[Begin THE DATA]
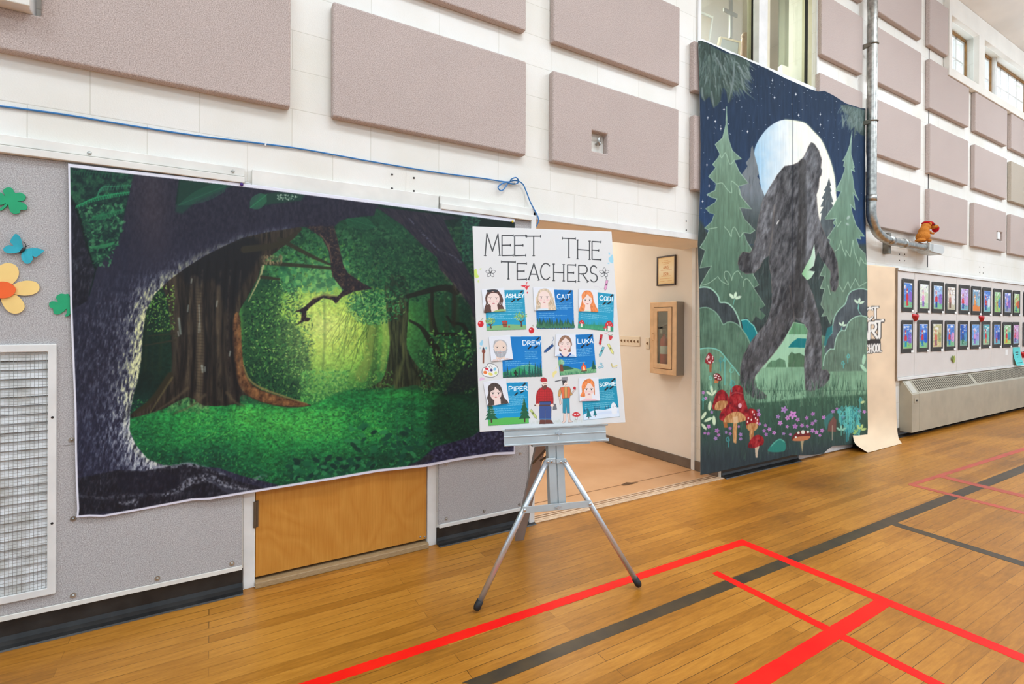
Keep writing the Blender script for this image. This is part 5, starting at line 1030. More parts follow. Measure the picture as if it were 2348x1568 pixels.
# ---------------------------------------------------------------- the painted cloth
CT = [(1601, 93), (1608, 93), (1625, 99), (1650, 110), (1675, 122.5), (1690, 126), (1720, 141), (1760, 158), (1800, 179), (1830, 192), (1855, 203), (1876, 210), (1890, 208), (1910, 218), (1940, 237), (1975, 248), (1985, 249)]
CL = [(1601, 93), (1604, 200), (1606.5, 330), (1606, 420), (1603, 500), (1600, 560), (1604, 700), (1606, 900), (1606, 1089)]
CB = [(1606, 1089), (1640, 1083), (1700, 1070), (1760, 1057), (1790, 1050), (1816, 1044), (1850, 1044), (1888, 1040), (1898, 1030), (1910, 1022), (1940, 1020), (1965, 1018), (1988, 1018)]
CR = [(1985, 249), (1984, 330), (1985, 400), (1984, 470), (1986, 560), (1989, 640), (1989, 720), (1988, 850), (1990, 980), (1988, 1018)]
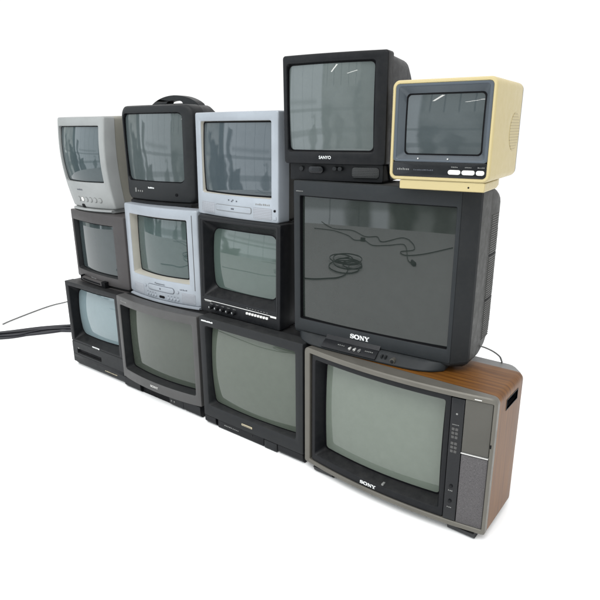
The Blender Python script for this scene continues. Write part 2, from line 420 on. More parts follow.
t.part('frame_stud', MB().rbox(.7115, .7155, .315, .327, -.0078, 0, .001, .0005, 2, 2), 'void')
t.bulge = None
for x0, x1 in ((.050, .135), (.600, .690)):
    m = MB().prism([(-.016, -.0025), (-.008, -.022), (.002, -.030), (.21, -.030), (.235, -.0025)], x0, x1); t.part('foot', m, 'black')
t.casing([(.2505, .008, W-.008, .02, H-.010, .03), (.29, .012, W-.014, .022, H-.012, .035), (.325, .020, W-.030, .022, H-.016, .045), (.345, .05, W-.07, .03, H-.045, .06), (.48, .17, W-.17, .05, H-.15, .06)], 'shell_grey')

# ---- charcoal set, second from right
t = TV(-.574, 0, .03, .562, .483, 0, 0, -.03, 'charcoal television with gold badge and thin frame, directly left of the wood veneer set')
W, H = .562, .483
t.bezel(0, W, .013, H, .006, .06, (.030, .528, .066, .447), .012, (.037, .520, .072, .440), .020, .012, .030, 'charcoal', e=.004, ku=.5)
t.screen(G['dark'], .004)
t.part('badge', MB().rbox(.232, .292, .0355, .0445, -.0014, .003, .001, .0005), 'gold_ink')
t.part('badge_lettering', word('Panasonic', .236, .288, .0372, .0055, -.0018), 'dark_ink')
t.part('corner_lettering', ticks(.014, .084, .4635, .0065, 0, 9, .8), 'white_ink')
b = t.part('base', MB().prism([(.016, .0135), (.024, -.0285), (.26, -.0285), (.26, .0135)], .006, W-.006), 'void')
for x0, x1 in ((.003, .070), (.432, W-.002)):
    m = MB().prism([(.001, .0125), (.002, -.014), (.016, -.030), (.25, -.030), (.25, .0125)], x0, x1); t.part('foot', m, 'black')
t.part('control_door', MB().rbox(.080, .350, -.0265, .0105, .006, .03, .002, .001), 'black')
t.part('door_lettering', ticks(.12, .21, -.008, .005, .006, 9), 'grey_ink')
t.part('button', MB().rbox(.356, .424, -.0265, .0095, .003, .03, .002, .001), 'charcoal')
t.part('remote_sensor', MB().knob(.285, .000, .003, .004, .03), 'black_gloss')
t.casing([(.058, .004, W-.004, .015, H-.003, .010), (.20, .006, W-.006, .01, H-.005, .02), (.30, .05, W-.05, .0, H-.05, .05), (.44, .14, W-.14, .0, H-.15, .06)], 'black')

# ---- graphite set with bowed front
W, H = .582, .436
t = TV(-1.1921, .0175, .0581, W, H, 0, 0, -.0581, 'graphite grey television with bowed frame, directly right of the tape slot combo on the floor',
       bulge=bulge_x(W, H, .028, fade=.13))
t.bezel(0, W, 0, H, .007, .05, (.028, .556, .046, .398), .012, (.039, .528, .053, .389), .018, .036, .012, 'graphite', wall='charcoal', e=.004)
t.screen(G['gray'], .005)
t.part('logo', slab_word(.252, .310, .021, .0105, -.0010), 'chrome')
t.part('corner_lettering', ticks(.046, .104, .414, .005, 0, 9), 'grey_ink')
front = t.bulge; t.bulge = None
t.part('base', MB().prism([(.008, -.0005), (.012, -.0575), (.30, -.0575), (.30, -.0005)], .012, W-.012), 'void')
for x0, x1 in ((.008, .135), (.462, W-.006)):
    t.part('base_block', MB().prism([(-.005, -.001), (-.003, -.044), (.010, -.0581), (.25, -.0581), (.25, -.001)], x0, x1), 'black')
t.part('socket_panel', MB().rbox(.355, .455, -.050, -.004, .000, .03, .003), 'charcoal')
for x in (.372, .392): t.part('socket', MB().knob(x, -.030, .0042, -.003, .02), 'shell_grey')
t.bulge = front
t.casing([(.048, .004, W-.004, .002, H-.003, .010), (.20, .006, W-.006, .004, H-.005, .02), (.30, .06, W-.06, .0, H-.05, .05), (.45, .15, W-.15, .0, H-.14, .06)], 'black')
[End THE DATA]
REQUIRED TASK
Take the records from their first line through the line containing "H-.15, .06)], 'shell_grey')" and please return exactly those lines, both ends included, minus the pictures.

SOLUTION BELOW
Keep writing the Blender script for this image. This is part 5, starting at line 1030. More parts follow. Measure the picture as if it were 2348x1568 pixels.
# ---------------------------------------------------------------- the painted cloth
CT = [(1601, 93), (1608, 93), (1625, 99), (1650, 110), (1675, 122.5), (1690, 126), (1720, 141), (1760, 158), (1800, 179), (1830, 192), (1855, 203), (1876, 210), (1890, 208), (1910, 218), (1940, 237), (1975, 248), (1985, 249)]
CL = [(1601, 93), (1604, 200), (1606.5, 330), (1606, 420), (1603, 500), (1600, 560), (1604, 700), (1606, 900), (1606, 1089)]
CB = [(1606, 1089), (1640, 1083), (1700, 1070), (1760, 1057), (1790, 1050), (1816, 1044), (1850, 1044), (1888, 1040), (1898, 1030), (1910, 1022), (1940, 1020), (1965, 1018), (1988, 1018)]
CR = [(1985, 249), (1984, 330), (1985, 400), (1984, 470), (1986, 560), (1989, 640), (1989, 720), (1988, 850), (1990, 980), (1988, 1018)]
The Blender Python script for this scene continues. Write part 2, from line 420 on. More parts follow.
t.part('frame_stud', MB().rbox(.7115, .7155, .315, .327, -.0078, 0, .001, .0005, 2, 2), 'void')
t.bulge = None
for x0, x1 in ((.050, .135), (.600, .690)):
    m = MB().prism([(-.016, -.0025), (-.008, -.022), (.002, -.030), (.21, -.030), (.235, -.0025)], x0, x1); t.part('foot', m, 'black')
t.casing([(.2505, .008, W-.008, .02, H-.010, .03), (.29, .012, W-.014, .022, H-.012, .035), (.325, .020, W-.030, .022, H-.016, .045), (.345, .05, W-.07, .03, H-.045, .06), (.48, .17, W-.17, .05, H-.15, .06)], 'shell_grey')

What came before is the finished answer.